Question

The angular speed of rotation of earth about its axis at which the weight of man standing on the equator becomes half of its weight at the poles is given by:
A. $0.034\,{\text{rad}}\,{{\text{s}}^{ - 1}}$
B. $8.75 \times {10^{ - 4}}\,{\text{rad}}\,{{\text{s}}^{ - 1}}$
C. $1.23 \times {10^{ - 2}}\,{\text{rad}}\,{{\text{s}}^{ - 1}}$
D. $7.65 \times {10^{ - 7}}\,{\text{rad}}\,{{\text{s}}^{ - 1}}$

Answer 1

First of all, we will create a relation between the acceleration due to gravity on the equator and the pole. After that we will find an expression for the effective acceleration due to gravity. We will manipulate the expression accordingly and obtain the result.

Complete step by step solution:
In the given question, we are supplied with the following data:
The earth rotates about an imaginary line, which is known as the axis. The weight of a man standing on the equator becomes half the weight measured at the poles. We are asked to find the angular speed of the earth at which the following situation holds good.

To begin with, we know that weight is the force with which the earth pulls an object towards it. Weight is directly dependent on the acceleration due to gravity. Stronger is the gravity, more is the weight and vice-versa. It is given in the question that the weight of the man at poles is twice the weight measured at the equator.

So, we can write:
${g_{{\text{equator}}}} = \dfrac{{{g_{{\text{pole}}}}}}{2}$ …… (1)
Where,
${g_{{\text{equator}}}}$ indicates the acceleration due to gravity at the equator.
${g_{{\text{pole}}}}$ indicates the acceleration due to gravity at the poles.

We know the expression for the effective acceleration due to gravity is given as:
${g_{{\text{effective}}}} = {g_{{\text{pole}}}} - {\omega ^2}R$ …… (2)
Where,
${g_{{\text{effective}}}}$ indicates the final or effective acceleration due to gravity.
$\omega$ indicates the angular speed.
$R$ indicates the radius of the earth.
We know the approximate radius of the earth is $6400\,{\text{km}}$ .
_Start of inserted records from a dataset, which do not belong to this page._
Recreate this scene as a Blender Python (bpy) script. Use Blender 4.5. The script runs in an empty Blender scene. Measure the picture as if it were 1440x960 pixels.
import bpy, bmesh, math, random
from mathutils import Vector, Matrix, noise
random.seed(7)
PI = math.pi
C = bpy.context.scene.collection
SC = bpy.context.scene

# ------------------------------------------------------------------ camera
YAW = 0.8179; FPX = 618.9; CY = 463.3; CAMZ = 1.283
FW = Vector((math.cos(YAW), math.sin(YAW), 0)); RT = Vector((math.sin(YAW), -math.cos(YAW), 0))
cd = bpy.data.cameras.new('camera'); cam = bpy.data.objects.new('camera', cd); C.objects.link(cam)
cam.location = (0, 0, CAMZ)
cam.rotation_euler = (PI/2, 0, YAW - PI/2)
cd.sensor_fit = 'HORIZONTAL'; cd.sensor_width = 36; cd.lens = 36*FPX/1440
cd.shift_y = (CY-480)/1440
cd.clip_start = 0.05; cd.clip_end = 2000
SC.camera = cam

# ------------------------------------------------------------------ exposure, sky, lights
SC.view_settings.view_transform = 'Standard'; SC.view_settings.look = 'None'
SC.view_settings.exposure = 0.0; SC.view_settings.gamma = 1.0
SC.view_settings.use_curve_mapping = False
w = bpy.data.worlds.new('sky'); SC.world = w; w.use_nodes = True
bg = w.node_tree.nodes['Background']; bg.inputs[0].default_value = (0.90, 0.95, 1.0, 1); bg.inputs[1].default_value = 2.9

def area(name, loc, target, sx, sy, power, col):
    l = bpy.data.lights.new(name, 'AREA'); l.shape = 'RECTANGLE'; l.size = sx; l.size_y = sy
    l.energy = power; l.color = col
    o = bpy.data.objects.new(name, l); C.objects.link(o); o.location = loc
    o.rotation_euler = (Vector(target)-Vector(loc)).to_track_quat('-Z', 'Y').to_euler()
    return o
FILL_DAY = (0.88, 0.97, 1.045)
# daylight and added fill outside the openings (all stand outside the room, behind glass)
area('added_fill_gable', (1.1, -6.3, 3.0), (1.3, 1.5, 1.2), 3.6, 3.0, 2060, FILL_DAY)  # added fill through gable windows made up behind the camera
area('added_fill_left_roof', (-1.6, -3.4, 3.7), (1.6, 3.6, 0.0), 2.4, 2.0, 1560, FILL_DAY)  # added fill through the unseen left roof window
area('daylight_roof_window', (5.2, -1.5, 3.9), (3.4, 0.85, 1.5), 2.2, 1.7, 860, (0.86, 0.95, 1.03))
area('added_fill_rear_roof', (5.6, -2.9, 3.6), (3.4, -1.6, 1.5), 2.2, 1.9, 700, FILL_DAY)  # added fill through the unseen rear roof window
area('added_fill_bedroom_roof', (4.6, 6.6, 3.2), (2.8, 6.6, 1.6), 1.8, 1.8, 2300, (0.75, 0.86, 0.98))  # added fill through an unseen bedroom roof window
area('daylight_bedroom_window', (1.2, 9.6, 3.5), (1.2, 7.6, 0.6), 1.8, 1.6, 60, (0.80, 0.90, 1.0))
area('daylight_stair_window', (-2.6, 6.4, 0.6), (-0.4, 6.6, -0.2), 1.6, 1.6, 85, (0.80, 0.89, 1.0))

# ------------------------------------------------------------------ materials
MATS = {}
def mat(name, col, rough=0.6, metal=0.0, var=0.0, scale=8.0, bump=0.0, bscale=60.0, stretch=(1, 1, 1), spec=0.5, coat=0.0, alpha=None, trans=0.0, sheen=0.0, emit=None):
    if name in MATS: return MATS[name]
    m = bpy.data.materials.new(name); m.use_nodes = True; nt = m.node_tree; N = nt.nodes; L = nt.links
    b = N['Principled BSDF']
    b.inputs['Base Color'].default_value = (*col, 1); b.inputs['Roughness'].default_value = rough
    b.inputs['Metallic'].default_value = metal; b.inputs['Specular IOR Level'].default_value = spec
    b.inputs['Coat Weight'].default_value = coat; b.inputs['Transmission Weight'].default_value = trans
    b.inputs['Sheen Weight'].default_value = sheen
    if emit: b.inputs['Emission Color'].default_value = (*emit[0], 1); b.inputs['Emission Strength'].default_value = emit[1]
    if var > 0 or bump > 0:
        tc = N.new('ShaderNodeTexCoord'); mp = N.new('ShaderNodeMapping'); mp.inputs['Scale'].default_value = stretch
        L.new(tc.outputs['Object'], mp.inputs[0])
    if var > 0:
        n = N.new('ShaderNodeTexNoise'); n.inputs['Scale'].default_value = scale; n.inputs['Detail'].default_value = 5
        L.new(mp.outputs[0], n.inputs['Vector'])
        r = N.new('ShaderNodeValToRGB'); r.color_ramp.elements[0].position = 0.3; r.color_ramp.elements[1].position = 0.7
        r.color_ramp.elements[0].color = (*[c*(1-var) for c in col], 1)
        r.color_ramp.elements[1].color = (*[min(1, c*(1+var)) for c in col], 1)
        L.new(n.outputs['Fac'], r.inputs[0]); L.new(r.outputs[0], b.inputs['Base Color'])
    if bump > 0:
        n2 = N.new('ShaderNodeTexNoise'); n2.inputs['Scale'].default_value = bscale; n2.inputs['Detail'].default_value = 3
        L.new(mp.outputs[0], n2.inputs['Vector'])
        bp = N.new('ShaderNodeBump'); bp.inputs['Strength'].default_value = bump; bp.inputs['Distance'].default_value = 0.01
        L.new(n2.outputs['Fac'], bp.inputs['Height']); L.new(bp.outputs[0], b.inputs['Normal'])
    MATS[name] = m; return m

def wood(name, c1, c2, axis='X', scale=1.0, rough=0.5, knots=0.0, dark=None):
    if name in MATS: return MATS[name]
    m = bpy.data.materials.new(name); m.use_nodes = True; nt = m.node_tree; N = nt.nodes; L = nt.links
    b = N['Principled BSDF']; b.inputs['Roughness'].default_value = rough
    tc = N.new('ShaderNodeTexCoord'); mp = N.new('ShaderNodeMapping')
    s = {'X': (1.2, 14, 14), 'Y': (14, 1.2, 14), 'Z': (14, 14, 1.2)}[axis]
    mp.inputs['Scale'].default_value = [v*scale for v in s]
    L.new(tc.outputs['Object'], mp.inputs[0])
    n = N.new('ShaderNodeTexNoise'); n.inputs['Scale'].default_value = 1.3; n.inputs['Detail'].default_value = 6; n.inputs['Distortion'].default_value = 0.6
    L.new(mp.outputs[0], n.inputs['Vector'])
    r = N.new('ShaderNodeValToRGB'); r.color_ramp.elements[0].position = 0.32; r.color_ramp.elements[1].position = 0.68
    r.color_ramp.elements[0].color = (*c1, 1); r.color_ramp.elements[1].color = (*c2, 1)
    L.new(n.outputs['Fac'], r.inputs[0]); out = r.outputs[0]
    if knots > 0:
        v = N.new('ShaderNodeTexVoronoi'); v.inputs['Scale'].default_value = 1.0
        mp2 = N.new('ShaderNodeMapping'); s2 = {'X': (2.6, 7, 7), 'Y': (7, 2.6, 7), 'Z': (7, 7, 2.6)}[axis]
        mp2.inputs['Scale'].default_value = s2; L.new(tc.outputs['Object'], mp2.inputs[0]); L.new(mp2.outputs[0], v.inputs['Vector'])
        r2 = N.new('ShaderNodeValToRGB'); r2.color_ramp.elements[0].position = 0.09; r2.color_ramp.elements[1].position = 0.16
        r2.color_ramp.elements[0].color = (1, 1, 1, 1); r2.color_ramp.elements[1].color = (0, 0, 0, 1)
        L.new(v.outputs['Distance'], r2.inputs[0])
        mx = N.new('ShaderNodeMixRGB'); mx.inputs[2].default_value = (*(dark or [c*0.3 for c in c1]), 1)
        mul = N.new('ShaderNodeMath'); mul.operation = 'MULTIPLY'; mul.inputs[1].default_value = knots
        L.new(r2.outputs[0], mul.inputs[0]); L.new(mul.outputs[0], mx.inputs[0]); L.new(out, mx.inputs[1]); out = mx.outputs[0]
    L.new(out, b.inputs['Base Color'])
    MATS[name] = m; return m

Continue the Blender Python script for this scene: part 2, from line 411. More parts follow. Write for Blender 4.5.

Now, we will equate equations (1) and (2) and we get:
$\dfrac{{{g_{{\text{pole}}}}}}{2} = {g_{{\text{pole}}}} - {\omega ^2}R \\\ \Rightarrow {\omega ^2}R = {g_{{\text{pole}}}} - \dfrac{{{g_{{\text{pole}}}}}}{2} \\\ \Rightarrow {\omega ^2}R = \dfrac{{{g_{{\text{pole}}}}}}{2} \\\ \Rightarrow \omega = \sqrt {\dfrac{{{g_{{\text{pole}}}}}}{{2 \times R}}}$

We will substitute the required values in the above expression for the angular speed and we get:
$\omega = \sqrt {\dfrac{{{g_{{\text{pole}}}}}}{{2 \times R}}} \\\ \Rightarrow \omega = \sqrt {\dfrac{{10}}{{2 \times 6400 \times {{10}^3}}}} \\\ \therefore \omega = 8.75 \times {10^{ - 4}}\,{\text{rad}}\,{{\text{s}}^{ - 1}}$

Hence, the angular speed of the earth at which the following situation holds good is $8.75 \times {10^{ - 4}}\,{\text{rad}}\,{{\text{s}}^{ - 1}}$. The correct option is B.

Note: While solving this problem, students should remember that the weight of an object purely depends on the acceleration due to gravity as the mass of an object always remains constant. Higher the gravity more is the weight measure and vice-versa. Since, the moon has weaker gravity than the earth, hence we will weigh less in the moon.